Kudos to King Abdullah II of Jordan for his decision to execute Sajida al-Rishawi, an Iraqi would-be suicide bomber who was part of a terrorist cell that carried out a suicide attack on three Amman hotels in 2005. The Jordanian government executed her and fellow terrorist Ziyad Karboli at dawn in response to the Islamic State’s brutal murder of Jordanian pilot Muath Al Kasaesbeh by caging him and then burning him alive.
From a political perspective, the executions were necessary. The video of the execution was as brutal as it was scarring. It has circulated widely in Arabic chat forums and elsewhere online. Jordanians, who are already critical of their king, want action. To do anything but execute Sajida would be to hand the Islamic State (ISIS) a victory by effectively cowing to their demands that Jordan stand down. Frankly, she should have died years ago in order to bring justice for the families of her victims. The king demurred, however, effectively commuting her sentence in order to appease her supporters and, alas, in Jordan there are many. Her execution, however, underscores that King Abdullah II has recognized that in the battle against Islamist extremism, Jordan can no longer be neutral.

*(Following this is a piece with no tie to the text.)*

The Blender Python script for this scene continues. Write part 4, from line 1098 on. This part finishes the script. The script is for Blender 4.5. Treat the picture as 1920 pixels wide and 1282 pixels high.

When it comes to the forces buffeting the region, Jordan has long been between a rock and a hard place. It is nearly landlocked, and is resource poor. At the height of the Arab-Israeli conflict, it was not easy to border both Israel and Iraq, perhaps the Arab world’s most rejectionist state. While King Hussein of Jordan welcomes Palestinian refugees and, unlike all his neighbors, actually granted them citizenship so that they could get on with their lives and contribute more fully to society, he faced a PLO-led coup attempt in 1970, which he barely beat back.
Still, while many in Washington consider Jordan a stable, reliable ally and a security partner, the kingdom has traditionally been a bit two-faced, although its diplomats and officials would say such duplicitousness was necessary to survive. After the liberation of Kuwait from Iraqi occupation, Jordan became the chief source of Saddam Hussein’s smuggling enrichment under the Oil-for-Food program, a policy from which both King Hussein and King Abdullah II seem to have benefited. In the days before Iraq’s liberation, Jordan undercut opposition to Saddam Hussein and, in the war’s aftermath, welcomed Saddam’s wife and daughter (and their stolen money). Simply put, Jordan traditionally has sought to appease all sides in a conflict and based its security in being friendly with everyone that threatened it, be they Israel and the Palestinians, Saddam’s Iraq and the United States, or post-liberation Iraq and the insurgents which fought it.
The Jordanian balancing act also extended to the battle between Islamists and secularists. As my American Enterprise Institute colleague and Jordan expert Tara Beeny noted last month, while Jordan traditionally sought to accommodate and co-opt Islamists rather than fight them, the terror designation of the Muslim Brotherhood by the United Arab Emirates (UAE), an important source of aid to Jordan, had led the king to follow suit, and crack down on the Islamic Action Front, as the Jordanian wing of the Muslim Brotherhood is known. On one hand, the UAE’s pressure and now the reaction to the Islamic State’s execution of its pilot have painted King Abdullah II into a corner, one which might hamper his ability to co-opt and contain the Islamic State. On the other hand, however, neutrality is not always a virtue. When facing an evil like the Islamic State—not only bordering it but also dealing with it within Jordanian borders—it sometimes pays to take sides. In the battle against Islamist extremism, Jordan’s decision to take a firm stand is better late than never.